Nach § 7 UrhG ist Urheber der Schöpfer des Werkes. Wenn mehrere Personen am Werk beteiligt sind, hängt die Schöpfereigenschaft davon ab, wer einen tatsächlich schöpferischen Beitrag und wer lediglich einen nichtschöpferischen Gehilfenbeitrag geleistet hat. Die mechanische Durchführung oder Ausgestaltung der Vorgabe ist nichtschöpferisch, wenn kein Spielraum für eigene individuelle schöpferische Gestaltung bleibt, sodass keine Urheberschaft vorliegt. Der Hersteller von Karten, der an Vorgaben wie Zeichenschlüssel und Musterblätter gebunden ist und keine Freiheiten hat, um eine für den Urheberrechtsschutz ausreichende individuelle kartografische Leistung zu erreichen, ist kein Urheber. 

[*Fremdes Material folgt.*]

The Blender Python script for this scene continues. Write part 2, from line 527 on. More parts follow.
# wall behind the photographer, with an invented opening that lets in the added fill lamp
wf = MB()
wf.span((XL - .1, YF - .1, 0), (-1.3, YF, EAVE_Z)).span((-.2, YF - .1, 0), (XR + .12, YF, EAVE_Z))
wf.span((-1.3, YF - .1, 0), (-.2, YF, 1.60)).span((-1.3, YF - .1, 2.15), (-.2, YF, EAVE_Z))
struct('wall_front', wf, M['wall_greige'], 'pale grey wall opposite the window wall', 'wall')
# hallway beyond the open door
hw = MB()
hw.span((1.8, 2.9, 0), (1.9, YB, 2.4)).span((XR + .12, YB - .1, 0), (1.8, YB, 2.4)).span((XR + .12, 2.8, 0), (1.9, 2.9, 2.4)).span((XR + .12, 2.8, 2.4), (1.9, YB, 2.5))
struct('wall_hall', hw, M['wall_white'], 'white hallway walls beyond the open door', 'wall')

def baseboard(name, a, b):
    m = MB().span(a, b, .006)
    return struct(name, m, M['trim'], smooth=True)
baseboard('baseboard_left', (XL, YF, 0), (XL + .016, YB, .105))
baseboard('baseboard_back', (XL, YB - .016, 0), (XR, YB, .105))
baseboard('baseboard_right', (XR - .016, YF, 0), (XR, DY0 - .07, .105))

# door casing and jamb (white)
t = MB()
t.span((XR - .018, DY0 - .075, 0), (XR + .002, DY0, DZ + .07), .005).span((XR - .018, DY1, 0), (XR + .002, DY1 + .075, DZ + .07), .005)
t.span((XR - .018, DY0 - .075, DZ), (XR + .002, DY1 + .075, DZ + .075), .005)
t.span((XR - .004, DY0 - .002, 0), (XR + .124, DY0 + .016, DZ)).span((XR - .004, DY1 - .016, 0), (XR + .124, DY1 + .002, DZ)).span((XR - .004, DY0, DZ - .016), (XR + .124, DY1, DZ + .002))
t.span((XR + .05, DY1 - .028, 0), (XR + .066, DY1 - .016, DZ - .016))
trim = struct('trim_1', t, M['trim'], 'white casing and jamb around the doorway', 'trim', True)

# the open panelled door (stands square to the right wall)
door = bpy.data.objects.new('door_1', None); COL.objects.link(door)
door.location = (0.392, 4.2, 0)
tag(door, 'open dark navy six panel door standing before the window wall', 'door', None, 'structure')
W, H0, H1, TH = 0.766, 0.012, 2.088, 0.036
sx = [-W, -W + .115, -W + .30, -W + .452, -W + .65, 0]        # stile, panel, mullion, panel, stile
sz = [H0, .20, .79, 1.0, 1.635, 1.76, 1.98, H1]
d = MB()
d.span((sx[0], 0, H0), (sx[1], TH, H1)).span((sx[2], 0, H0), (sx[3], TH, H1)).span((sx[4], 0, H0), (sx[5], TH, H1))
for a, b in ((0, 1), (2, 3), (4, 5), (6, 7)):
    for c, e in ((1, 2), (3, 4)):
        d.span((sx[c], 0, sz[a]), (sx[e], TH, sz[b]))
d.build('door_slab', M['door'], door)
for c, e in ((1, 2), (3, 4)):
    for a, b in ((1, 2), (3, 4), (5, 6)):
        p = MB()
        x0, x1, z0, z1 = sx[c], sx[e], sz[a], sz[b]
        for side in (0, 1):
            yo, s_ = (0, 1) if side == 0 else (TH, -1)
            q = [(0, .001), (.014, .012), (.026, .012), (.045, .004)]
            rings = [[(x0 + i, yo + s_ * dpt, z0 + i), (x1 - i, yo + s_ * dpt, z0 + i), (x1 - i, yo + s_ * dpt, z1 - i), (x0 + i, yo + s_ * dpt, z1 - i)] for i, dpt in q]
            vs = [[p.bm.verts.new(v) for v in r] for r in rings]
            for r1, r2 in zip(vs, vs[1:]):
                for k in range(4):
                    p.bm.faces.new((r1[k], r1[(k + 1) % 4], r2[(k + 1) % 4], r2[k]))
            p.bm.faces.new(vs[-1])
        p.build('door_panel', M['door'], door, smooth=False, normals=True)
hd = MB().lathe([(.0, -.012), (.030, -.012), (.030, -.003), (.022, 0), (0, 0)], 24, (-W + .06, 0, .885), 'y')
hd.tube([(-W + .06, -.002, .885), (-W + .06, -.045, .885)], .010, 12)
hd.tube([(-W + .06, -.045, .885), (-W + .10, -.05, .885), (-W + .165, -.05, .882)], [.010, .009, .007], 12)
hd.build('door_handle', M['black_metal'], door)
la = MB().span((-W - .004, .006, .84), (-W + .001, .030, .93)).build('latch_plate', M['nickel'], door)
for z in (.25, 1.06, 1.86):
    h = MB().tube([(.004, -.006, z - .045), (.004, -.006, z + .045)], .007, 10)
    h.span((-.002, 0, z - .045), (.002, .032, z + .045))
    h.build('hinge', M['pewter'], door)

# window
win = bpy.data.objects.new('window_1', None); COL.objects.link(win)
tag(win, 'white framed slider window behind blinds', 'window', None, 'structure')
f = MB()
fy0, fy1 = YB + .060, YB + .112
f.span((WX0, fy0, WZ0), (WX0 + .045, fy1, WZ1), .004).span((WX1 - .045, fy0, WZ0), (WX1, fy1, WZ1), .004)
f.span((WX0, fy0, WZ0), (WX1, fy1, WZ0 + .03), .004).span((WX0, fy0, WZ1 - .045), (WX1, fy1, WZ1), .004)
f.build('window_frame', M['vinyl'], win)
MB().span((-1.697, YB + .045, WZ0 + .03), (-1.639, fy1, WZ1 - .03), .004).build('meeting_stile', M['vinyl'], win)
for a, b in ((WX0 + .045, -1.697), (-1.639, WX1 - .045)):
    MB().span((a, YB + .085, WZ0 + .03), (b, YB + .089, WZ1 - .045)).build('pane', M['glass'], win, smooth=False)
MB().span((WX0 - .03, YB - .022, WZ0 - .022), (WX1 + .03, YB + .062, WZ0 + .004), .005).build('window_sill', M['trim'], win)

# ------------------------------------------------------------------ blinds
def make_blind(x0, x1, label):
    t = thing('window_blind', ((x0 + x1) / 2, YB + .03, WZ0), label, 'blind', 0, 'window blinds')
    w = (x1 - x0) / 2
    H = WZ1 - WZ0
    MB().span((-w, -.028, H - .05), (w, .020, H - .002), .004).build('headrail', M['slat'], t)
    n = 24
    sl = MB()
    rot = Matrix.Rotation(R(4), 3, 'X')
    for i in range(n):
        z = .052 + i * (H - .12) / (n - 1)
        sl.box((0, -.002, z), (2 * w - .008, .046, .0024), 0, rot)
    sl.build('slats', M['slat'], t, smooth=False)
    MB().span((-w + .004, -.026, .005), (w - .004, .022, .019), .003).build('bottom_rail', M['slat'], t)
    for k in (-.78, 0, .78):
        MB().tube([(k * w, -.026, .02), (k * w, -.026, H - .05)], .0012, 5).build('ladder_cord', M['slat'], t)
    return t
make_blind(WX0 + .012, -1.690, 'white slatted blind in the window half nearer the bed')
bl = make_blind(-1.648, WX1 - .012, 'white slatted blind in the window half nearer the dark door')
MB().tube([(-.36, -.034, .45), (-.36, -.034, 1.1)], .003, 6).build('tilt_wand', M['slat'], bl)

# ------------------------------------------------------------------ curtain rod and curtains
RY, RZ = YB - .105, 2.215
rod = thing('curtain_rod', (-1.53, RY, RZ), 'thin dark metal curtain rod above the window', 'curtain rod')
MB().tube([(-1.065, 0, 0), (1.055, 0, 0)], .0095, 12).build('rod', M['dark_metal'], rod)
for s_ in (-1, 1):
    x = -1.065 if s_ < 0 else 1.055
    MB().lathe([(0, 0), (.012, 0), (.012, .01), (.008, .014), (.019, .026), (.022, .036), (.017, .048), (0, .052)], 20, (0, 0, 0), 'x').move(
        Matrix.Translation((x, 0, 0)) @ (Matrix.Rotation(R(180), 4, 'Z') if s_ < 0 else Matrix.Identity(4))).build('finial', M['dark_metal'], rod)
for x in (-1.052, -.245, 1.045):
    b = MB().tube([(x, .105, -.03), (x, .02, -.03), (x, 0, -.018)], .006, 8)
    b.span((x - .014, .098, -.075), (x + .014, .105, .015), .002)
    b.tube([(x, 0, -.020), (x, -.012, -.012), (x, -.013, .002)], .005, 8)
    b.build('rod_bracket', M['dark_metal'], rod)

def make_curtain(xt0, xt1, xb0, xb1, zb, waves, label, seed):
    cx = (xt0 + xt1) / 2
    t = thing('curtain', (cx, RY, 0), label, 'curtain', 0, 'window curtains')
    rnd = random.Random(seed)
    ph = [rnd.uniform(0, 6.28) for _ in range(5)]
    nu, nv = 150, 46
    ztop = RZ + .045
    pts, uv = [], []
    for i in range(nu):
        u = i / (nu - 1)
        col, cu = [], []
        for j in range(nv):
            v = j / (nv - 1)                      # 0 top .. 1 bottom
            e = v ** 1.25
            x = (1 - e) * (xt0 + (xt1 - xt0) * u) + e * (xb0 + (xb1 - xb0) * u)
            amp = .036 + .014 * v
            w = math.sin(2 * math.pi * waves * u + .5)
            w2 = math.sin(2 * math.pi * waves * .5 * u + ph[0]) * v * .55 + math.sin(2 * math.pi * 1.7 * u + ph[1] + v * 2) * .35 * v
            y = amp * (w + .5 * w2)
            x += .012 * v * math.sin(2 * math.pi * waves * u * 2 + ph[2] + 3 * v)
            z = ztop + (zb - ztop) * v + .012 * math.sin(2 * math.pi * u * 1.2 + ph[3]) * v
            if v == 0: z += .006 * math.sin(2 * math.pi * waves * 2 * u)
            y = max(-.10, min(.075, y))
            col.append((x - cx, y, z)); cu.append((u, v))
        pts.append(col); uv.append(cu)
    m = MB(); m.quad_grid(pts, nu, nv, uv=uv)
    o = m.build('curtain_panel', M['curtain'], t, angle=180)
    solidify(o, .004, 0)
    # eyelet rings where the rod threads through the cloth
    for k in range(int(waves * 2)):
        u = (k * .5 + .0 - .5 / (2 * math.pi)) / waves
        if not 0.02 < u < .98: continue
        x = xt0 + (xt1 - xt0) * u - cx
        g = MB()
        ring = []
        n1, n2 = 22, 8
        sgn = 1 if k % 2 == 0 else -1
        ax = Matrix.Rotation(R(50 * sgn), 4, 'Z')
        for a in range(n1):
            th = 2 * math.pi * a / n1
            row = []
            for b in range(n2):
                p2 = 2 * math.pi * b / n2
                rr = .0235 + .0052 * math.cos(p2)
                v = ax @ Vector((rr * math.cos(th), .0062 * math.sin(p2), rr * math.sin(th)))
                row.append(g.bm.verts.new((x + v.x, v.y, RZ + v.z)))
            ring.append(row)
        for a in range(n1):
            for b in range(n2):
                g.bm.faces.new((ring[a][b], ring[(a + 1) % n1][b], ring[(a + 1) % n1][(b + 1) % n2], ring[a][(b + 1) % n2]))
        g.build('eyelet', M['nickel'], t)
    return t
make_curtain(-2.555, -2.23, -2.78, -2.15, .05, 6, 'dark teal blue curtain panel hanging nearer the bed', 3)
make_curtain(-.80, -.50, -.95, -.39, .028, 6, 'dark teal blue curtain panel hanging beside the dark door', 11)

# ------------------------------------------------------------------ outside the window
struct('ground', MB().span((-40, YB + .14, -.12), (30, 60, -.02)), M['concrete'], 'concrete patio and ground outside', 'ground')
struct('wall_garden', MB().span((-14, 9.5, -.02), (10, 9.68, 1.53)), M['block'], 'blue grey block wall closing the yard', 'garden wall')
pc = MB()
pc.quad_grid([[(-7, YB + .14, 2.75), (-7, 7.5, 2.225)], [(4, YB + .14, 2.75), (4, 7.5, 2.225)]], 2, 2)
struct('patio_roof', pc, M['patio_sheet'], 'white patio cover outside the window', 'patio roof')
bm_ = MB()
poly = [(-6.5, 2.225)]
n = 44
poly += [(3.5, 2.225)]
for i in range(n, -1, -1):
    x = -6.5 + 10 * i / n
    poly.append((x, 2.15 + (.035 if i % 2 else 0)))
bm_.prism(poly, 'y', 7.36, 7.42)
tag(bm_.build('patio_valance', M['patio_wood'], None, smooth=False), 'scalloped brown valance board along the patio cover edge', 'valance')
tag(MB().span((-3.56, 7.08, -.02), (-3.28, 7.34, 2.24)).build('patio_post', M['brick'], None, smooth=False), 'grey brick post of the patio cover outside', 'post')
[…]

Auch die Revision hatte keine Aussicht auf Erfolg. Sie machte geltend, dass das Berufungsgericht es rechtsfehlerhaft versäumt habe, Feststellungen zum geistig-schöpferischen Gehalt des Zeichenschlüssels zu treffen.

Das Berufungsgericht hat dem Kartenausschnitt Werkcharakter im Sinne von § 2 Abs. 1 Nr. 7 UrhG beigemessen, was der BGH auch bejaht. Nach dieser Norm gehören zu den geschützten Werken der Wissenschaft Darstellungen wissenschaftlicher oder technischer Art, unter anderem Zeichnungen, Karten, Skizzen und plastische Darstellungen. Dazu können auch Stadtpläne und Landkarten zählen, wenn es sich um persönliche geistige Schöpfungen handelt. Das Berufungsgericht ging laut BGH zutreffend davon aus, dass es hier auf den Werkcharakter des vom Beklagten vervielfältigten Stadtplanausschnitts der Klägerin und nicht auf den Werkcharakter des zugrundeliegenden Zeichenschlüssels ankommt.

Urheberrechtlich bedeutsame schöpferische Züge können in der Gesamtkonzeption einer Landkarte liegen. Dazu gehört die individuelle Auswahl des Dargestellten ebenso wie die Farbgebung, Beschriftung oder Symbolgebung, die ein individuelles Kartenbild ergeben können. Nach Ansicht des BGH erkannte das Berufungsgericht hier zutreffend, dass die Karte durch eine individuelle Farbgebung und eine spezielle und prägende Auswahl von gekennzeichneten Gebäuden, Sehenswürdigkeiten und Buslinien eine ausreichende Schöpfungshöhe erreicht hatte.